**Extracted information**
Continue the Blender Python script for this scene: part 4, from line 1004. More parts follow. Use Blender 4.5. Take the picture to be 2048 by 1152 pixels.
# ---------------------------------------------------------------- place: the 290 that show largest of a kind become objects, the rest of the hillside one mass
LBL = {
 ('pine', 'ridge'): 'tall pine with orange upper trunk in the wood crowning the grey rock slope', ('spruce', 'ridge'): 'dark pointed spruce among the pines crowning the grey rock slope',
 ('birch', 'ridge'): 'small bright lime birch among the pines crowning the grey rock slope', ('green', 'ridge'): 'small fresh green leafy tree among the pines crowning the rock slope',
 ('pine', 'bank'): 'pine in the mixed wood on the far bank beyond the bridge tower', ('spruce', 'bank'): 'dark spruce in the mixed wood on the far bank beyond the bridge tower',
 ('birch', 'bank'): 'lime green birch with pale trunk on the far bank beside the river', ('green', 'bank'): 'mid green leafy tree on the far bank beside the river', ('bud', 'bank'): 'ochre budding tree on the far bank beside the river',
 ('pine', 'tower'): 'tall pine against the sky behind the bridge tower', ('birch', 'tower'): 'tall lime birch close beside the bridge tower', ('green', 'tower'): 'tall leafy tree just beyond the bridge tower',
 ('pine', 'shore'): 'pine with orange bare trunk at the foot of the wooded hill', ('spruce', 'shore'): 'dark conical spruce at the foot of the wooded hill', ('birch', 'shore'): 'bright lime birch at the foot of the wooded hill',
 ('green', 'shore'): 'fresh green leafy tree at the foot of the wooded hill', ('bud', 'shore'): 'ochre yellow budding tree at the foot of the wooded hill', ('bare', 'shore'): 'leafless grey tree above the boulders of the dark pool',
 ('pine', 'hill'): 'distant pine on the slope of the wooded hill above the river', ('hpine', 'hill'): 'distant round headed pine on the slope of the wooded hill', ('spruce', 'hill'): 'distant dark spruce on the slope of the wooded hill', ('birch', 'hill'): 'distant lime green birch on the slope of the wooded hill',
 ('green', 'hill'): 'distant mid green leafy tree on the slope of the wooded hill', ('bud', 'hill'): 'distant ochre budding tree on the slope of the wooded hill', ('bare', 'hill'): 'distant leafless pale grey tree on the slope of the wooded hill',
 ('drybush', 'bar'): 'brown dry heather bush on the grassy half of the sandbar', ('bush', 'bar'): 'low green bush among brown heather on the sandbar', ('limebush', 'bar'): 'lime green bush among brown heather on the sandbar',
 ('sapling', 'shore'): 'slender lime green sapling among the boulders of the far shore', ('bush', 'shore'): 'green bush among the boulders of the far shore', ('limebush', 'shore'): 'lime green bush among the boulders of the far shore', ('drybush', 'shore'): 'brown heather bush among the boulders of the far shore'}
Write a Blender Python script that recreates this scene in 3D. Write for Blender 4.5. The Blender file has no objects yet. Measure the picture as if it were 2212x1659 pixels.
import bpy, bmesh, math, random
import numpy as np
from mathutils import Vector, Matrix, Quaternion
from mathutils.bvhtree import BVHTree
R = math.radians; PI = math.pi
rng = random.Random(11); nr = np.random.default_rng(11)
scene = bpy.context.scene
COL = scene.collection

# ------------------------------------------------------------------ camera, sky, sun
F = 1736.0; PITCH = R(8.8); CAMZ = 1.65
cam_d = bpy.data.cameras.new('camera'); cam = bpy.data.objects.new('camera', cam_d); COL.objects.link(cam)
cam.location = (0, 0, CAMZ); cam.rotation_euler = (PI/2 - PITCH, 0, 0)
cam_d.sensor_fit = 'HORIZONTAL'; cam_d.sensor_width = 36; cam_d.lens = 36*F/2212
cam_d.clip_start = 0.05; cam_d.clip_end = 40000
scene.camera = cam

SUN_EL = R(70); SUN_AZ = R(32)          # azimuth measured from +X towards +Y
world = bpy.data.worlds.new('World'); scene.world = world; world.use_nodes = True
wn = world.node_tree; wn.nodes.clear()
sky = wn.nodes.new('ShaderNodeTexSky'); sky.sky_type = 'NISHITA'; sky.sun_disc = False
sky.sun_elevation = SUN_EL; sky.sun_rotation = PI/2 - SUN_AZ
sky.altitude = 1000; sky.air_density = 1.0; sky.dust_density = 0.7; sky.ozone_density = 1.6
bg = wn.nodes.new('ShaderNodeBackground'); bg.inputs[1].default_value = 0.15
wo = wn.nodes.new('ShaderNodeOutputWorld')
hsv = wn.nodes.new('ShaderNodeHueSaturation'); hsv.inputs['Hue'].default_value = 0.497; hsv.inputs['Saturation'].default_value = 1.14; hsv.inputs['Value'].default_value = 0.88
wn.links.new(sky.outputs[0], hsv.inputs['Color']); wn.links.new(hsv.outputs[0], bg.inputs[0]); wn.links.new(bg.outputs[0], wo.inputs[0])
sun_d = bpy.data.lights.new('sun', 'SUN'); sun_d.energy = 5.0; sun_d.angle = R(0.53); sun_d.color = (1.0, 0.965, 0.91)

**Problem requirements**
Go back to the data above and please quote exactly, and only, the lines from the line with "Write a Blender" through its last line.

**Output for this exercise**
Write a Blender Python script that recreates this scene in 3D. Write for Blender 4.5. The Blender file has no objects yet. Measure the picture as if it were 2212x1659 pixels.
import bpy, bmesh, math, random
import numpy as np
from mathutils import Vector, Matrix, Quaternion
from mathutils.bvhtree import BVHTree
R = math.radians; PI = math.pi
rng = random.Random(11); nr = np.random.default_rng(11)
scene = bpy.context.scene
COL = scene.collection

# ------------------------------------------------------------------ camera, sky, sun
F = 1736.0; PITCH = R(8.8); CAMZ = 1.65
cam_d = bpy.data.cameras.new('camera'); cam = bpy.data.objects.new('camera', cam_d); COL.objects.link(cam)
cam.location = (0, 0, CAMZ); cam.rotation_euler = (PI/2 - PITCH, 0, 0)
cam_d.sensor_fit = 'HORIZONTAL'; cam_d.sensor_width = 36; cam_d.lens = 36*F/2212
cam_d.clip_start = 0.05; cam_d.clip_end = 40000
scene.camera = cam

SUN_EL = R(70); SUN_AZ = R(32)          # azimuth measured from +X towards +Y
world = bpy.data.worlds.new('World'); scene.world = world; world.use_nodes = True
wn = world.node_tree; wn.nodes.clear()
sky = wn.nodes.new('ShaderNodeTexSky'); sky.sky_type = 'NISHITA'; sky.sun_disc = False
sky.sun_elevation = SUN_EL; sky.sun_rotation = PI/2 - SUN_AZ
sky.altitude = 1000; sky.air_density = 1.0; sky.dust_density = 0.7; sky.ozone_density = 1.6
bg = wn.nodes.new('ShaderNodeBackground'); bg.inputs[1].default_value = 0.15
wo = wn.nodes.new('ShaderNodeOutputWorld')
hsv = wn.nodes.new('ShaderNodeHueSaturation'); hsv.inputs['Hue'].default_value = 0.497; hsv.inputs['Saturation'].default_value = 1.14; hsv.inputs['Value'].default_value = 0.88
wn.links.new(sky.outputs[0], hsv.inputs['Color']); wn.links.new(hsv.outputs[0], bg.inputs[0]); wn.links.new(bg.outputs[0], wo.inputs[0])
sun_d = bpy.data.lights.new('sun', 'SUN'); sun_d.energy = 5.0; sun_d.angle = R(0.53); sun_d.color = (1.0, 0.965, 0.91)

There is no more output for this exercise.